Exercise description → Exactly the lines from the one with "AC('G', 'slots', 'ac', 11.93, 4.89, 'air" to the one with "AC('I', 'slots', 'ac_grey', 7.33, 2.63, 'right", both included, are to be printed again; leave out the rest.

Data for processing →
* begin *

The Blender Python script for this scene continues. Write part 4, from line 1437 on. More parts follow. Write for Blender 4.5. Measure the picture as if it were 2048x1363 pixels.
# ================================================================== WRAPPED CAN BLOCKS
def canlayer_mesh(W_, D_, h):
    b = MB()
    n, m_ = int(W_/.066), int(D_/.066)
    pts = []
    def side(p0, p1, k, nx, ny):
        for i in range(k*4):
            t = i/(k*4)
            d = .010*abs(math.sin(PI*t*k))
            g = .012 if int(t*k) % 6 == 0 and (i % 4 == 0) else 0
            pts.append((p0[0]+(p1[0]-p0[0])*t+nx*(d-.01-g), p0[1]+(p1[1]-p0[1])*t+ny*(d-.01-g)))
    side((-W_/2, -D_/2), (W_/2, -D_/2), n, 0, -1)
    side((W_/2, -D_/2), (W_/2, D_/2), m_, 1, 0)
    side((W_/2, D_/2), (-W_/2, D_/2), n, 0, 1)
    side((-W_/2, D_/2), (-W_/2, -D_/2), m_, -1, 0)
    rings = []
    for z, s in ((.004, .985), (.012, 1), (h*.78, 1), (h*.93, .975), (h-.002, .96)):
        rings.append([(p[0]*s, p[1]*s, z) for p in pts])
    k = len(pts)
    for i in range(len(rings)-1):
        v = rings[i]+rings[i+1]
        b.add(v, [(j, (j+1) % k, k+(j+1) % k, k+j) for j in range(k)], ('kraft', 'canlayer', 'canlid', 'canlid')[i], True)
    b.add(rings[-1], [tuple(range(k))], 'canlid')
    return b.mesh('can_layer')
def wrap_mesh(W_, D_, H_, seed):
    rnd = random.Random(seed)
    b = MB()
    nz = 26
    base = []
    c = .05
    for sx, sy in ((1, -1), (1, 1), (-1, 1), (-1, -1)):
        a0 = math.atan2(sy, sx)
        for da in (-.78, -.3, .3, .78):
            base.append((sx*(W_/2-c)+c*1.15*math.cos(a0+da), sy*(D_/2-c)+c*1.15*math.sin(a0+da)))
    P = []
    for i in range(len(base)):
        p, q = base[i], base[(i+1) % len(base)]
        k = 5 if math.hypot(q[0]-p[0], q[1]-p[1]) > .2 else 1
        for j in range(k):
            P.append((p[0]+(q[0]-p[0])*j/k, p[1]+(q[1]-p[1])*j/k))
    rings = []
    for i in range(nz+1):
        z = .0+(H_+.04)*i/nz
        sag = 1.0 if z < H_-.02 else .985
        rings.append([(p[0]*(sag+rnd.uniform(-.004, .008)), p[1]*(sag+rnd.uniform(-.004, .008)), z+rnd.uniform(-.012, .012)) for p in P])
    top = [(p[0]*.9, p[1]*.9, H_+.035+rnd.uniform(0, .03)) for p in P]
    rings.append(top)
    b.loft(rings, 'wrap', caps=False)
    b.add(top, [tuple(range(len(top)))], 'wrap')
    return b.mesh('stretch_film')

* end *
* begin *

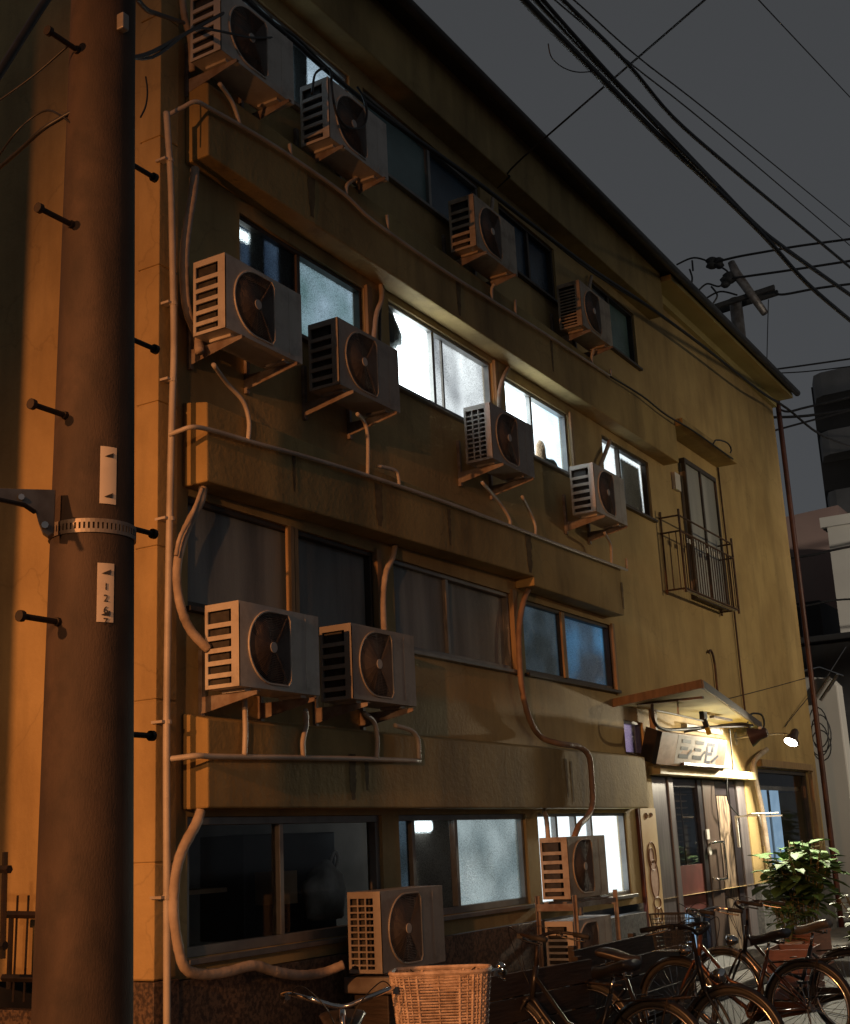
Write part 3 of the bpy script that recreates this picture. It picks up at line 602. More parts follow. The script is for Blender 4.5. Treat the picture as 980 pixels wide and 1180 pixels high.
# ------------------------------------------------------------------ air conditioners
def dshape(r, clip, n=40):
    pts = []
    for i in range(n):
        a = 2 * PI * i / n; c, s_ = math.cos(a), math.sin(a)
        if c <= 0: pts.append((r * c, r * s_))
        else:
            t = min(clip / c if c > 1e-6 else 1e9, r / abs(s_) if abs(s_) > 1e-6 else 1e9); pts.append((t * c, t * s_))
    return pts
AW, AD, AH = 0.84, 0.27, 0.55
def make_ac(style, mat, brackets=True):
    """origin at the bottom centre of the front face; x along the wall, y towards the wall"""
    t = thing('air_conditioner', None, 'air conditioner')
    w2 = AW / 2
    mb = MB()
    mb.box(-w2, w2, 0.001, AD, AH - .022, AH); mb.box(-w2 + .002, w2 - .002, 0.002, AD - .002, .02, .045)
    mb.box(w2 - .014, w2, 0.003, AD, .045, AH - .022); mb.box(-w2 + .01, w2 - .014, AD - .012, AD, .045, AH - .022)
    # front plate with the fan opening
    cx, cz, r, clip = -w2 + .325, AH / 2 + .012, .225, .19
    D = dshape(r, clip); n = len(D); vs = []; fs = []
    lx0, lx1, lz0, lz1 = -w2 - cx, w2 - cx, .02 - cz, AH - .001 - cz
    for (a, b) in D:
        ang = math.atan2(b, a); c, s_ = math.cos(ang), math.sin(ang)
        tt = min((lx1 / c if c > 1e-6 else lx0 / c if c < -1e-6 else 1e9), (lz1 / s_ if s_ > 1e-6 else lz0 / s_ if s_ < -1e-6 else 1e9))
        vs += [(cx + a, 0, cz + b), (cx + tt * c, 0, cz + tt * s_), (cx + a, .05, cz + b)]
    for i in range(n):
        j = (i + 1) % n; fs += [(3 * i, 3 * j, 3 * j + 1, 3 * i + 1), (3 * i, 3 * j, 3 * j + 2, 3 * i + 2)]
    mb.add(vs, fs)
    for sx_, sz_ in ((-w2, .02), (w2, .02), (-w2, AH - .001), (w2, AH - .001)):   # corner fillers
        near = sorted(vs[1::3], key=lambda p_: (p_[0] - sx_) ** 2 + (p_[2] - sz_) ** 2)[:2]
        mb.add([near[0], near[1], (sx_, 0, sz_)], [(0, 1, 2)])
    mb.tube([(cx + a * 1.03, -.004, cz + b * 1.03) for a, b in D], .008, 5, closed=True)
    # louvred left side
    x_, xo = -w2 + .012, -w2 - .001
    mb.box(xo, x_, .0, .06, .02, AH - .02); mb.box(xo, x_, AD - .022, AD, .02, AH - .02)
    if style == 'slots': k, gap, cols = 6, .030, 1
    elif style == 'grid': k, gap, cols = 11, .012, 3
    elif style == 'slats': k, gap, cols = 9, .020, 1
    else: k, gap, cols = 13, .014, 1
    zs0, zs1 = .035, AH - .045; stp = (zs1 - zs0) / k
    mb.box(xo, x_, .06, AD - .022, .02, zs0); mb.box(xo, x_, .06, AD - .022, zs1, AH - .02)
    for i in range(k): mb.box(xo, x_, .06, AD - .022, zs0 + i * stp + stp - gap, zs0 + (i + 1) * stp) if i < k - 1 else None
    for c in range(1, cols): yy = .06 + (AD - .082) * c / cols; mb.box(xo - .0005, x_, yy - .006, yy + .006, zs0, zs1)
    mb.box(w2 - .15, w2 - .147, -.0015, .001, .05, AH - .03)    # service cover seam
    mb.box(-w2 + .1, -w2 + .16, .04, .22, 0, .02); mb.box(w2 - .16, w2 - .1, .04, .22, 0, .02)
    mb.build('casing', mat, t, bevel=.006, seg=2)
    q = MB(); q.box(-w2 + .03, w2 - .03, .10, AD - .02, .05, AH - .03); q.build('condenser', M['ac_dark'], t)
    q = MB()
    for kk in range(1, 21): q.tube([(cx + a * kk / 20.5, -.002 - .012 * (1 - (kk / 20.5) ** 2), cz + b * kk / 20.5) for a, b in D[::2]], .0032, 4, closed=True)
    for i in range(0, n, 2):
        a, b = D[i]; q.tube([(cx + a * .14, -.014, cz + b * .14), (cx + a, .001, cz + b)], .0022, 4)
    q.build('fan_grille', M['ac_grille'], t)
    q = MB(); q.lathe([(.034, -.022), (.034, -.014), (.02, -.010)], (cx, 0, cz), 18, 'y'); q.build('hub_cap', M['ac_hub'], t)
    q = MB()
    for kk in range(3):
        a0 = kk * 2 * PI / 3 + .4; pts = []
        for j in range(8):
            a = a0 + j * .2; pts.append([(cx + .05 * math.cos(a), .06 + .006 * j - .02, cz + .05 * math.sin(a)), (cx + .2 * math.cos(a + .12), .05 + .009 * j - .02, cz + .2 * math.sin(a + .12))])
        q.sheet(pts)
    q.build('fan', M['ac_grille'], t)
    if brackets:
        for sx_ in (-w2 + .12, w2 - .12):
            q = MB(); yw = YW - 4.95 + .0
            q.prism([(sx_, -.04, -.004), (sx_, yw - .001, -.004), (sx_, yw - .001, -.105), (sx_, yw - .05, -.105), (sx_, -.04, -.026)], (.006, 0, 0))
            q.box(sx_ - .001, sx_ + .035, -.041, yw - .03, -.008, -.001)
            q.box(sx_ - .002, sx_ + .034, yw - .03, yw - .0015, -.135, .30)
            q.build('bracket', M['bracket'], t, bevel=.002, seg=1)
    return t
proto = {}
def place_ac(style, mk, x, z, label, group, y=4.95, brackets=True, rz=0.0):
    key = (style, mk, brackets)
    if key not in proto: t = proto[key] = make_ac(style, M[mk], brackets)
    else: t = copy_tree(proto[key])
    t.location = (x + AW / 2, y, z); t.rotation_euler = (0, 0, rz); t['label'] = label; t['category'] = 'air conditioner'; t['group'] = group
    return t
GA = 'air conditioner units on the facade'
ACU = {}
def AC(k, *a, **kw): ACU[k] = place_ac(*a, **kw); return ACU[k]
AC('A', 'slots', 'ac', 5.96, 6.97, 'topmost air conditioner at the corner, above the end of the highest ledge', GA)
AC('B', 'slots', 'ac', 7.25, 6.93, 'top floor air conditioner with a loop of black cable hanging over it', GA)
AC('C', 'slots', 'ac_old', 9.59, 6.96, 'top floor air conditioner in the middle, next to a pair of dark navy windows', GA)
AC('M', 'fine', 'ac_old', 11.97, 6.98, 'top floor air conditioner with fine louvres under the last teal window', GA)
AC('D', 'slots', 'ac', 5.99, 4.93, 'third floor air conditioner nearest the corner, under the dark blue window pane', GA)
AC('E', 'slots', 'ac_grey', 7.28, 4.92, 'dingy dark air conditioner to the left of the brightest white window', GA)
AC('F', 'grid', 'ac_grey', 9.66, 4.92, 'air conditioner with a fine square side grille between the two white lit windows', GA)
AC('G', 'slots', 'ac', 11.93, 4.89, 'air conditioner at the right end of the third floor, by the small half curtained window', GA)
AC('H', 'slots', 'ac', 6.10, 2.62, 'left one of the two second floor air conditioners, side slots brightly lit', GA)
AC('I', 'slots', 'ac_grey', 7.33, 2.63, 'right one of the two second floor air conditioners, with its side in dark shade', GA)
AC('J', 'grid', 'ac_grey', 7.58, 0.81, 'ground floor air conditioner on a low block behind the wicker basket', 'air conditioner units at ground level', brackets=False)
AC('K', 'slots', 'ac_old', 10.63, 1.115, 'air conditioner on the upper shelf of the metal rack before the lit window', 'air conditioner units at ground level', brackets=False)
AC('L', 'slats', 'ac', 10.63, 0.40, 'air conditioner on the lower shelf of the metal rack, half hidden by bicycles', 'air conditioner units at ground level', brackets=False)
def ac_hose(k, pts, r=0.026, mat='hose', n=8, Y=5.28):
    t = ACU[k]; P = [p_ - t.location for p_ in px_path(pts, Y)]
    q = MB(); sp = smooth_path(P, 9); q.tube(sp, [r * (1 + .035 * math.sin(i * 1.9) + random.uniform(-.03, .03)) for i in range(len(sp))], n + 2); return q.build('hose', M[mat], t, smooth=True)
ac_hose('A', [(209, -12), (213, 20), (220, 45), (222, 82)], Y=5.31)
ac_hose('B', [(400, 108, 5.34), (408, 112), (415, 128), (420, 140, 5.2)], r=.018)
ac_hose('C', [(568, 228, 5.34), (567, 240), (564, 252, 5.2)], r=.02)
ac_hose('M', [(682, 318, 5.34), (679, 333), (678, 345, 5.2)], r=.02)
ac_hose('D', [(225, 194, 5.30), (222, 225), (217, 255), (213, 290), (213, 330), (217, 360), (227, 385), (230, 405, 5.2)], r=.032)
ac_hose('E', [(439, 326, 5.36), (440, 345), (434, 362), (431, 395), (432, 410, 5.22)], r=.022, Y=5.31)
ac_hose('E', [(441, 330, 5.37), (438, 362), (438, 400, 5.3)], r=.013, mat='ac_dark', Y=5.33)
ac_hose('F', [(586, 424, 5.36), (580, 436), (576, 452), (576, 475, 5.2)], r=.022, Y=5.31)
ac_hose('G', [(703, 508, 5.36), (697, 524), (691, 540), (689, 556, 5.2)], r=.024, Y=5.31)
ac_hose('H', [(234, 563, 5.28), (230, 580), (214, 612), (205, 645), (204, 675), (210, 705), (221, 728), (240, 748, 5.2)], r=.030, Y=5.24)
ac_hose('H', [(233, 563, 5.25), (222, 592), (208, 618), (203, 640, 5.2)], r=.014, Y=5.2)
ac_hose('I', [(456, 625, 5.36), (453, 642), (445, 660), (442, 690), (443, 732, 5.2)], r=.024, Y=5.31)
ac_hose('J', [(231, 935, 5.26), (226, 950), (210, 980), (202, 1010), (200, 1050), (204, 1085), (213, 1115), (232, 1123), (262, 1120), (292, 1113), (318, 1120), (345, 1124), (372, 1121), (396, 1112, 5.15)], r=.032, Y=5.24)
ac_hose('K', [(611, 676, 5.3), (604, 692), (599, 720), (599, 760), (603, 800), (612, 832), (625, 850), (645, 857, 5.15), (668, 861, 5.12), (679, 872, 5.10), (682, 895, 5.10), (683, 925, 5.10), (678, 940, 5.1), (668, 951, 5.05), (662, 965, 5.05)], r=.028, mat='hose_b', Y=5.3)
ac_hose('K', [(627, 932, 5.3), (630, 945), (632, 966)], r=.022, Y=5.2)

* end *
* begin *

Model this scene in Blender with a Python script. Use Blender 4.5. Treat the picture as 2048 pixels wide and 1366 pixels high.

* end *

Solution →
AC('G', 'slots', 'ac', 11.93, 4.89, 'air conditioner at the right end of the third floor, by the small half curtained window', GA)
AC('H', 'slots', 'ac', 6.10, 2.62, 'left one of the two second floor air conditioners, side slots brightly lit', GA)
AC('I', 'slots', 'ac_grey', 7.33, 2.63, 'right one of the two second floor air conditioners, with its side in dark shade', GA)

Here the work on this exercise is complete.